__Task prompt__:
Retype the listing that follows, word for word.

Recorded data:
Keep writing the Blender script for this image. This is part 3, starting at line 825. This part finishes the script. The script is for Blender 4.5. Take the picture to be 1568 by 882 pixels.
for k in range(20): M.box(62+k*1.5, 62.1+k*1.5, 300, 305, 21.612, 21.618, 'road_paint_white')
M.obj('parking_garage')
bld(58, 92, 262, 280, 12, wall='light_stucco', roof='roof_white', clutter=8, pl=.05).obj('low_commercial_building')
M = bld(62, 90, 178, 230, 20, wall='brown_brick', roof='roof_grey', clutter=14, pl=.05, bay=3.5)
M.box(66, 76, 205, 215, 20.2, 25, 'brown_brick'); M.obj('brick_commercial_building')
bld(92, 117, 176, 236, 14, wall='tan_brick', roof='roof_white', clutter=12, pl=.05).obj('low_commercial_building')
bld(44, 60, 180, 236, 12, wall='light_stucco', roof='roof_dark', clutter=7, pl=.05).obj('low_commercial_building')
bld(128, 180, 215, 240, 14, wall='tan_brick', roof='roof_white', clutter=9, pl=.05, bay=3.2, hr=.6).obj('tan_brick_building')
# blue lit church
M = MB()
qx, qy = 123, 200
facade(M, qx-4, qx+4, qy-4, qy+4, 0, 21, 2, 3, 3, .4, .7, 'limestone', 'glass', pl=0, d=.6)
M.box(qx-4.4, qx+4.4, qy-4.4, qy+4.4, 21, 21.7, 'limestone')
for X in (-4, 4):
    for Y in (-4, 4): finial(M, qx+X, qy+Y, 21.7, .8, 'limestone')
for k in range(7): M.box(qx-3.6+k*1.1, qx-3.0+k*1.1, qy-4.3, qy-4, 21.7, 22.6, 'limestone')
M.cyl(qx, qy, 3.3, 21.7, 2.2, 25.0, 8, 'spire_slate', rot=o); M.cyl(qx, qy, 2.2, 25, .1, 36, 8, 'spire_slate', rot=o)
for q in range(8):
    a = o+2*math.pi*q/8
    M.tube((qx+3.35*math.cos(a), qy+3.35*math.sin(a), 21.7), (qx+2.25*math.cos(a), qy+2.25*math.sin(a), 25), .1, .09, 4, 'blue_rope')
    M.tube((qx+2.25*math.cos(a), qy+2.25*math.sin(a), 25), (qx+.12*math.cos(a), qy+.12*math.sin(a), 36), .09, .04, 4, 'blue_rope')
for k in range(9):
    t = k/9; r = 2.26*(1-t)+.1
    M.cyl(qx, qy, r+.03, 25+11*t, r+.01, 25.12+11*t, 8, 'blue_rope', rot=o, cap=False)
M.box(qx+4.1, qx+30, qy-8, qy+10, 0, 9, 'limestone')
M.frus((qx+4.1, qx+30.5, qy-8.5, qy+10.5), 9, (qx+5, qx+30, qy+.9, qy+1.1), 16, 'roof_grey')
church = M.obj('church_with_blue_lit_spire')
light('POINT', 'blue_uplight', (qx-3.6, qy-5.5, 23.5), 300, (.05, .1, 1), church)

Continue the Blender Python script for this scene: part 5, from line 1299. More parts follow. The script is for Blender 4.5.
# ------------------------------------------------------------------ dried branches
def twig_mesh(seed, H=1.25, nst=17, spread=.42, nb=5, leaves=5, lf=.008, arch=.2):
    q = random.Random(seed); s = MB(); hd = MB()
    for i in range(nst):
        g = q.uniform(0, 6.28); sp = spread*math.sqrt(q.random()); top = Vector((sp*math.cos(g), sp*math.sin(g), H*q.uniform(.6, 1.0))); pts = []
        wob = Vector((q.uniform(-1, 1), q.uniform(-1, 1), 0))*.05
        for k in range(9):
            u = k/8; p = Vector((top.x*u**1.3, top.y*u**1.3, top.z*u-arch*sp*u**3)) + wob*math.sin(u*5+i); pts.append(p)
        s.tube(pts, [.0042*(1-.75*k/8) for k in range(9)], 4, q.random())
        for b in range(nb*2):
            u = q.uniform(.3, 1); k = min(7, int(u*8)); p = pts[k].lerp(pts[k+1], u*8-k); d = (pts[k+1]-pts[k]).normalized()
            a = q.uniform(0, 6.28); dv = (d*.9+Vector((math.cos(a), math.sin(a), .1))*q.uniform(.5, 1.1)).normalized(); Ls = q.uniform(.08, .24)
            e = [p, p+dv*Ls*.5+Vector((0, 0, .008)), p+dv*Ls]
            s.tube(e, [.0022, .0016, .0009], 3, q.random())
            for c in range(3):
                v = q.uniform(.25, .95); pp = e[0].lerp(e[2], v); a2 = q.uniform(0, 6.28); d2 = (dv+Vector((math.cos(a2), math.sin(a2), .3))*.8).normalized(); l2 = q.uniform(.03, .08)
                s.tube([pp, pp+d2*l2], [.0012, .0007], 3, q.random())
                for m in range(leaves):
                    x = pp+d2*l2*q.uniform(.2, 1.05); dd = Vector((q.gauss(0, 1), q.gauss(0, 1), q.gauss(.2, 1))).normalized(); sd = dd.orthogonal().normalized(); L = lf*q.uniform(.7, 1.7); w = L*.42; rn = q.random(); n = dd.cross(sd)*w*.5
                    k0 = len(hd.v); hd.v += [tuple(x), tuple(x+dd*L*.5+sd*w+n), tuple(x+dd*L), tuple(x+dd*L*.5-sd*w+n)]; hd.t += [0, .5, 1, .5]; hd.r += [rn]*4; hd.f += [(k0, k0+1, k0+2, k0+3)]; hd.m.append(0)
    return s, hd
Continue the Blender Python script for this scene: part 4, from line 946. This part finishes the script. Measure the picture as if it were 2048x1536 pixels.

__Reply__:
Keep writing the Blender script for this image. This is part 3, starting at line 825. This part finishes the script. The script is for Blender 4.5. Take the picture to be 1568 by 882 pixels.
for k in range(20): M.box(62+k*1.5, 62.1+k*1.5, 300, 305, 21.612, 21.618, 'road_paint_white')
M.obj('parking_garage')
bld(58, 92, 262, 280, 12, wall='light_stucco', roof='roof_white', clutter=8, pl=.05).obj('low_commercial_building')
M = bld(62, 90, 178, 230, 20, wall='brown_brick', roof='roof_grey', clutter=14, pl=.05, bay=3.5)
M.box(66, 76, 205, 215, 20.2, 25, 'brown_brick'); M.obj('brick_commercial_building')
bld(92, 117, 176, 236, 14, wall='tan_brick', roof='roof_white', clutter=12, pl=.05).obj('low_commercial_building')
bld(44, 60, 180, 236, 12, wall='light_stucco', roof='roof_dark', clutter=7, pl=.05).obj('low_commercial_building')
bld(128, 180, 215, 240, 14, wall='tan_brick', roof='roof_white', clutter=9, pl=.05, bay=3.2, hr=.6).obj('tan_brick_building')
# blue lit church
M = MB()
qx, qy = 123, 200
facade(M, qx-4, qx+4, qy-4, qy+4, 0, 21, 2, 3, 3, .4, .7, 'limestone', 'glass', pl=0, d=.6)
M.box(qx-4.4, qx+4.4, qy-4.4, qy+4.4, 21, 21.7, 'limestone')
for X in (-4, 4):
    for Y in (-4, 4): finial(M, qx+X, qy+Y, 21.7, .8, 'limestone')
for k in range(7): M.box(qx-3.6+k*1.1, qx-3.0+k*1.1, qy-4.3, qy-4, 21.7, 22.6, 'limestone')
M.cyl(qx, qy, 3.3, 21.7, 2.2, 25.0, 8, 'spire_slate', rot=o); M.cyl(qx, qy, 2.2, 25, .1, 36, 8, 'spire_slate', rot=o)
for q in range(8):
    a = o+2*math.pi*q/8
    M.tube((qx+3.35*math.cos(a), qy+3.35*math.sin(a), 21.7), (qx+2.25*math.cos(a), qy+2.25*math.sin(a), 25), .1, .09, 4, 'blue_rope')
    M.tube((qx+2.25*math.cos(a), qy+2.25*math.sin(a), 25), (qx+.12*math.cos(a), qy+.12*math.sin(a), 36), .09, .04, 4, 'blue_rope')
for k in range(9):
    t = k/9; r = 2.26*(1-t)+.1
    M.cyl(qx, qy, r+.03, 25+11*t, r+.01, 25.12+11*t, 8, 'blue_rope', rot=o, cap=False)
M.box(qx+4.1, qx+30, qy-8, qy+10, 0, 9, 'limestone')
M.frus((qx+4.1, qx+30.5, qy-8.5, qy+10.5), 9, (qx+5, qx+30, qy+.9, qy+1.1), 16, 'roof_grey')
church = M.obj('church_with_blue_lit_spire')
light('POINT', 'blue_uplight', (qx-3.6, qy-5.5, 23.5), 300, (.05, .1, 1), church)

Continue the Blender Python script for this scene: part 5, from line 1299. More parts follow. The script is for Blender 4.5.
# ------------------------------------------------------------------ dried branches
def twig_mesh(seed, H=1.25, nst=17, spread=.42, nb=5, leaves=5, lf=.008, arch=.2):
    q = random.Random(seed); s = MB(); hd = MB()
    for i in range(nst):
        g = q.uniform(0, 6.28); sp = spread*math.sqrt(q.random()); top = Vector((sp*math.cos(g), sp*math.sin(g), H*q.uniform(.6, 1.0))); pts = []
        wob = Vector((q.uniform(-1, 1), q.uniform(-1, 1), 0))*.05
        for k in range(9):
            u = k/8; p = Vector((top.x*u**1.3, top.y*u**1.3, top.z*u-arch*sp*u**3)) + wob*math.sin(u*5+i); pts.append(p)
        s.tube(pts, [.0042*(1-.75*k/8) for k in range(9)], 4, q.random())
        for b in range(nb*2):
            u = q.uniform(.3, 1); k = min(7, int(u*8)); p = pts[k].lerp(pts[k+1], u*8-k); d = (pts[k+1]-pts[k]).normalized()
            a = q.uniform(0, 6.28); dv = (d*.9+Vector((math.cos(a), math.sin(a), .1))*q.uniform(.5, 1.1)).normalized(); Ls = q.uniform(.08, .24)
            e = [p, p+dv*Ls*.5+Vector((0, 0, .008)), p+dv*Ls]
            s.tube(e, [.0022, .0016, .0009], 3, q.random())
            for c in range(3):
                v = q.uniform(.25, .95); pp = e[0].lerp(e[2], v); a2 = q.uniform(0, 6.28); d2 = (dv+Vector((math.cos(a2), math.sin(a2), .3))*.8).normalized(); l2 = q.uniform(.03, .08)
                s.tube([pp, pp+d2*l2], [.0012, .0007], 3, q.random())
                for m in range(leaves):
                    x = pp+d2*l2*q.uniform(.2, 1.05); dd = Vector((q.gauss(0, 1), q.gauss(0, 1), q.gauss(.2, 1))).normalized(); sd = dd.orthogonal().normalized(); L = lf*q.uniform(.7, 1.7); w = L*.42; rn = q.random(); n = dd.cross(sd)*w*.5
                    k0 = len(hd.v); hd.v += [tuple(x), tuple(x+dd*L*.5+sd*w+n), tuple(x+dd*L), tuple(x+dd*L*.5-sd*w+n)]; hd.t += [0, .5, 1, .5]; hd.r += [rn]*4; hd.f += [(k0, k0+1, k0+2, k0+3)]; hd.m.append(0)
    return s, hd
Continue the Blender Python script for this scene: part 4, from line 946. This part finishes the script. Measure the picture as if it were 2048x1536 pixels.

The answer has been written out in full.